*Request*:
Output exactly the lines from the first one down to the line containing "scatter('hill_forest', FAR, fx, fy, fz", inclusive.

*Given information*:
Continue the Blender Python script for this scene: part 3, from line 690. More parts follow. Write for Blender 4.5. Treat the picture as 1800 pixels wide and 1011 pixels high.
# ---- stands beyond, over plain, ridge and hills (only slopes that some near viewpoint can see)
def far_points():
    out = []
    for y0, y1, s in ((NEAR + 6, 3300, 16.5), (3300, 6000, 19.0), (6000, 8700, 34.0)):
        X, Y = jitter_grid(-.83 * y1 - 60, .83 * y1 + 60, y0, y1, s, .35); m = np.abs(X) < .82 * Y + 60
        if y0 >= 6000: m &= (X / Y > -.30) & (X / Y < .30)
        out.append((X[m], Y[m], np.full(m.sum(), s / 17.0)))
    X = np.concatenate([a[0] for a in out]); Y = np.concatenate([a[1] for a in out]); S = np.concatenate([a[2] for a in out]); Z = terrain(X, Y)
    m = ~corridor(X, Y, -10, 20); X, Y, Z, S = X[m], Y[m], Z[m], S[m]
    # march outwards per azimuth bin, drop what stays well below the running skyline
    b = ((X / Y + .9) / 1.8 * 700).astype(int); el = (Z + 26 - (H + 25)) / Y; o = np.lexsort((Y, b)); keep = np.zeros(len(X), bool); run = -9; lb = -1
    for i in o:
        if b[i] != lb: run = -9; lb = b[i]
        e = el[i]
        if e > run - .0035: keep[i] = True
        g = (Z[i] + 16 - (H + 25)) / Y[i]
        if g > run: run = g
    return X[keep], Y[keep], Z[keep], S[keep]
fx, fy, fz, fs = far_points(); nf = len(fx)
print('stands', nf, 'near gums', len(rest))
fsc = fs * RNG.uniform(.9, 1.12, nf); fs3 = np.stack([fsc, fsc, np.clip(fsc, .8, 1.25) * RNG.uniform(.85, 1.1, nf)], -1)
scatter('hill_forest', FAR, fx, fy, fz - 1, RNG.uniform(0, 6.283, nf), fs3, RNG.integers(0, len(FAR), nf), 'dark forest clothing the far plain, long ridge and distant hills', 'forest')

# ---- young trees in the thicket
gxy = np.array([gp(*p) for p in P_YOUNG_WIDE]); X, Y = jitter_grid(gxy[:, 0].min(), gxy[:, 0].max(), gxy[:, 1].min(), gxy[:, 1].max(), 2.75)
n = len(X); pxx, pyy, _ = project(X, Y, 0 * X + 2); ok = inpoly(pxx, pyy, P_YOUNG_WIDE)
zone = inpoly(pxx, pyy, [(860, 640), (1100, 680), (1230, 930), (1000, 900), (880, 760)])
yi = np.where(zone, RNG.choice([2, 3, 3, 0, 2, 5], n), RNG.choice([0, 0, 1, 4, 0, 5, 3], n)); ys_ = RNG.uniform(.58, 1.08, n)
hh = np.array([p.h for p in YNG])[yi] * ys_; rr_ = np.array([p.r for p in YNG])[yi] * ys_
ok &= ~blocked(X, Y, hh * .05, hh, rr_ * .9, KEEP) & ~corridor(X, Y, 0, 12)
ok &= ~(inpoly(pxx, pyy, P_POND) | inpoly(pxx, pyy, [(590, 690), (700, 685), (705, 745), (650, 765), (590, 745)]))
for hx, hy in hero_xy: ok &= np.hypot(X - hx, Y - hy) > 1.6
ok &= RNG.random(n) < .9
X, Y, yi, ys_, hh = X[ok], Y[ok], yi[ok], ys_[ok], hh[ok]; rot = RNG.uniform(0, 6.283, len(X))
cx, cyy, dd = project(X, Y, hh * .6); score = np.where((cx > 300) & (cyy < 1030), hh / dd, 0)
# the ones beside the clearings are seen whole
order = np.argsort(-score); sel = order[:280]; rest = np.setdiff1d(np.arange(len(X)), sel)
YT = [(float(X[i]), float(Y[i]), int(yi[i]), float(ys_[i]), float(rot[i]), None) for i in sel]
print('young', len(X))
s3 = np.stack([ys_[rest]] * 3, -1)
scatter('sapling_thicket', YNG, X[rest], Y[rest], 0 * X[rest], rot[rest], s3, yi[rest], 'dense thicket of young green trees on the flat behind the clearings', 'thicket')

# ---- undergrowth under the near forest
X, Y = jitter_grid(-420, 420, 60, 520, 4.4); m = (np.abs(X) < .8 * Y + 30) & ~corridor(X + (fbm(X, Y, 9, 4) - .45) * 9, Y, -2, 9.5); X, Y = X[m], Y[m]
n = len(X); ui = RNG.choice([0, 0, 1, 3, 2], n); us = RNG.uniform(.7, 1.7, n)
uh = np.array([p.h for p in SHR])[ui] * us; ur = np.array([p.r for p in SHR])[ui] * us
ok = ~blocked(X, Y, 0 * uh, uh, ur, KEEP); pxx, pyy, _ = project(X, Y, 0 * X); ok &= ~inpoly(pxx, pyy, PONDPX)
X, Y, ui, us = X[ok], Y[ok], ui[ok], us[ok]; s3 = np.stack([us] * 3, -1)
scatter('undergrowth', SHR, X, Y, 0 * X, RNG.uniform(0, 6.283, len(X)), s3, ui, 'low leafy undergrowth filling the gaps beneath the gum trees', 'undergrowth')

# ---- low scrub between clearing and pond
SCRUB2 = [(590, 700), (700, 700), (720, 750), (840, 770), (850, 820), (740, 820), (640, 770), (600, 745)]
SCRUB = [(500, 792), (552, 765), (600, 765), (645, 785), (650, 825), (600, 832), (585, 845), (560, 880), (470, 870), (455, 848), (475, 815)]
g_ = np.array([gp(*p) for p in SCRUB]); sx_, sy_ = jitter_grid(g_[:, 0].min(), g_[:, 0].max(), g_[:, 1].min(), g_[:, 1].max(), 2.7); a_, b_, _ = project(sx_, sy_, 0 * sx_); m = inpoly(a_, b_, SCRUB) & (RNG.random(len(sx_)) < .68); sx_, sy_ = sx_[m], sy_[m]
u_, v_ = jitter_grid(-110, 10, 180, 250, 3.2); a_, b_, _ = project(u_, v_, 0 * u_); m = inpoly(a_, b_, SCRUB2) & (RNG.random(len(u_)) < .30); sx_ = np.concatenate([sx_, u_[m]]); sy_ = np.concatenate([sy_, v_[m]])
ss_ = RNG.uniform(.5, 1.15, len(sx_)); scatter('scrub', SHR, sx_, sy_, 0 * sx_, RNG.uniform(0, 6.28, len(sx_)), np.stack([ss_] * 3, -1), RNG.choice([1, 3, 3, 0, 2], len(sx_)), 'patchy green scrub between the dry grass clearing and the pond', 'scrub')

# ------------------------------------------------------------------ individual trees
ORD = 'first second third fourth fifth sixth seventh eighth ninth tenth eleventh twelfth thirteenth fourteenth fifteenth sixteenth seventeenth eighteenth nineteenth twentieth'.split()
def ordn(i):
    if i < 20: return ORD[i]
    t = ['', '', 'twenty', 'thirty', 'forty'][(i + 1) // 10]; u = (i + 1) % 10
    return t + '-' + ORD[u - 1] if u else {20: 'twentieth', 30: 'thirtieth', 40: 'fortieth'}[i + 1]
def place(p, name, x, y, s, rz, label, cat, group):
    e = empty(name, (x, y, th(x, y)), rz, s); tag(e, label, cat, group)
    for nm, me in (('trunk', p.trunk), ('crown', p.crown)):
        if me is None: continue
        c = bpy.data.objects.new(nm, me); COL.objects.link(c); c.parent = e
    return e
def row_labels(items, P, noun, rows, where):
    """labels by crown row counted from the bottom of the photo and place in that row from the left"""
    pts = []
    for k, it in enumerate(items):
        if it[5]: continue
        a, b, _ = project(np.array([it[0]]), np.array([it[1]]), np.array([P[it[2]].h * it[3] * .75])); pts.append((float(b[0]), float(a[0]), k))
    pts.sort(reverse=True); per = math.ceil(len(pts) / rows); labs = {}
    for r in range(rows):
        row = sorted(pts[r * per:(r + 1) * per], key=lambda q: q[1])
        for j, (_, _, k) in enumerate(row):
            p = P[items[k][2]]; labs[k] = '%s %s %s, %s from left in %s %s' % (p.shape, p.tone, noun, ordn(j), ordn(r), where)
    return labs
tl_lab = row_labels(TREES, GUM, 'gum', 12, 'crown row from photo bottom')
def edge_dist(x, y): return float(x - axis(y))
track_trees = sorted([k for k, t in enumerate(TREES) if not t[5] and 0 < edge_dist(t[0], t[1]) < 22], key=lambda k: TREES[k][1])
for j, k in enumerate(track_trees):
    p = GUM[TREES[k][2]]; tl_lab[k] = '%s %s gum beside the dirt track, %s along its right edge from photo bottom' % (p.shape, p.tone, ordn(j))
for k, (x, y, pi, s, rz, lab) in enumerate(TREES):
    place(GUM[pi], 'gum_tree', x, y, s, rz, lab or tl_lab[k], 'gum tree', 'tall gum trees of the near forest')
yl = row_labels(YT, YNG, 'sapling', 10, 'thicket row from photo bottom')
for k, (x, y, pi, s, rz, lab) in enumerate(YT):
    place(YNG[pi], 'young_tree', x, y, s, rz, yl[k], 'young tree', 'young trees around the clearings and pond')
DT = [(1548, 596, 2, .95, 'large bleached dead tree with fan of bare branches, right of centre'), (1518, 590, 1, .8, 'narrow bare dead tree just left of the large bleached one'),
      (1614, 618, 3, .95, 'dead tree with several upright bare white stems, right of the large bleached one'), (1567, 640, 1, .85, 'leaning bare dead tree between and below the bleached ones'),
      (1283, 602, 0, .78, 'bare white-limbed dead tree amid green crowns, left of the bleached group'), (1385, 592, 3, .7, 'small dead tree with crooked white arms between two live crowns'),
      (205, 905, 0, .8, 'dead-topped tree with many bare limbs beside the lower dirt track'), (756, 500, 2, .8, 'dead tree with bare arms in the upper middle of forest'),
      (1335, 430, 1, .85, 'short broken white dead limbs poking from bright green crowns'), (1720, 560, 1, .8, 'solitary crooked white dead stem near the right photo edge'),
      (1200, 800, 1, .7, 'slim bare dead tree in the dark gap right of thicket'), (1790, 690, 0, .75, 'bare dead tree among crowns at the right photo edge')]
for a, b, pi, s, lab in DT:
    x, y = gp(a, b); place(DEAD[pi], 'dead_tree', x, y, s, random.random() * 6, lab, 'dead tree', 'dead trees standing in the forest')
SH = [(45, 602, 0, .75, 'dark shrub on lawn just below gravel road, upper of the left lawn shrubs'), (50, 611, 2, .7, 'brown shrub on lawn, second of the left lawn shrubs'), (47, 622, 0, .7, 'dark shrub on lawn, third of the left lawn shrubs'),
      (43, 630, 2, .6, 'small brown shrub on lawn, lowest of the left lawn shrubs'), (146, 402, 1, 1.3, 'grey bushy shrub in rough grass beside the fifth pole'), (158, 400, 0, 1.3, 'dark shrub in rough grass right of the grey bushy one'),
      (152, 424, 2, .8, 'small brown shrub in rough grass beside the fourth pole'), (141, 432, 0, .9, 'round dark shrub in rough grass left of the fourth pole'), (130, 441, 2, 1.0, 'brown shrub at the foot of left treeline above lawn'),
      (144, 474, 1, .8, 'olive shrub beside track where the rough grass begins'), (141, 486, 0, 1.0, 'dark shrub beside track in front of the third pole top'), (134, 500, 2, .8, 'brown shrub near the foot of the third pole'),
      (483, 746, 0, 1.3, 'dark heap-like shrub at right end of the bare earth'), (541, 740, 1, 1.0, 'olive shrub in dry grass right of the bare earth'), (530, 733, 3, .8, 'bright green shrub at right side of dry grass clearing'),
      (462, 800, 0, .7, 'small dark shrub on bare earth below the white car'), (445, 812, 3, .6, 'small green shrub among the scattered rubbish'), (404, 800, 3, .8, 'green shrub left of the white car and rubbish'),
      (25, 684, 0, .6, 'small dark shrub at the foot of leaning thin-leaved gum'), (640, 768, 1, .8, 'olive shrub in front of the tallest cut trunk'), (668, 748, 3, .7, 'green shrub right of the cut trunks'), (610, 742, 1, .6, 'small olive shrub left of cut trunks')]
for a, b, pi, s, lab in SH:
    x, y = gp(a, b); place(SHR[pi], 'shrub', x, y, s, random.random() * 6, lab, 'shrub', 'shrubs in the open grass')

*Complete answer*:
Continue the Blender Python script for this scene: part 3, from line 690. More parts follow. Write for Blender 4.5. Treat the picture as 1800 pixels wide and 1011 pixels high.
# ---- stands beyond, over plain, ridge and hills (only slopes that some near viewpoint can see)
def far_points():
    out = []
    for y0, y1, s in ((NEAR + 6, 3300, 16.5), (3300, 6000, 19.0), (6000, 8700, 34.0)):
        X, Y = jitter_grid(-.83 * y1 - 60, .83 * y1 + 60, y0, y1, s, .35); m = np.abs(X) < .82 * Y + 60
        if y0 >= 6000: m &= (X / Y > -.30) & (X / Y < .30)
        out.append((X[m], Y[m], np.full(m.sum(), s / 17.0)))
    X = np.concatenate([a[0] for a in out]); Y = np.concatenate([a[1] for a in out]); S = np.concatenate([a[2] for a in out]); Z = terrain(X, Y)
    m = ~corridor(X, Y, -10, 20); X, Y, Z, S = X[m], Y[m], Z[m], S[m]
    # march outwards per azimuth bin, drop what stays well below the running skyline
    b = ((X / Y + .9) / 1.8 * 700).astype(int); el = (Z + 26 - (H + 25)) / Y; o = np.lexsort((Y, b)); keep = np.zeros(len(X), bool); run = -9; lb = -1
    for i in o:
        if b[i] != lb: run = -9; lb = b[i]
        e = el[i]
        if e > run - .0035: keep[i] = True
        g = (Z[i] + 16 - (H + 25)) / Y[i]
        if g > run: run = g
    return X[keep], Y[keep], Z[keep], S[keep]
fx, fy, fz, fs = far_points(); nf = len(fx)
print('stands', nf, 'near gums', len(rest))
fsc = fs * RNG.uniform(.9, 1.12, nf); fs3 = np.stack([fsc, fsc, np.clip(fsc, .8, 1.25) * RNG.uniform(.85, 1.1, nf)], -1)
scatter('hill_forest', FAR, fx, fy, fz - 1, RNG.uniform(0, 6.283, nf), fs3, RNG.integers(0, len(FAR), nf), 'dark forest clothing the far plain, long ridge and distant hills', 'forest')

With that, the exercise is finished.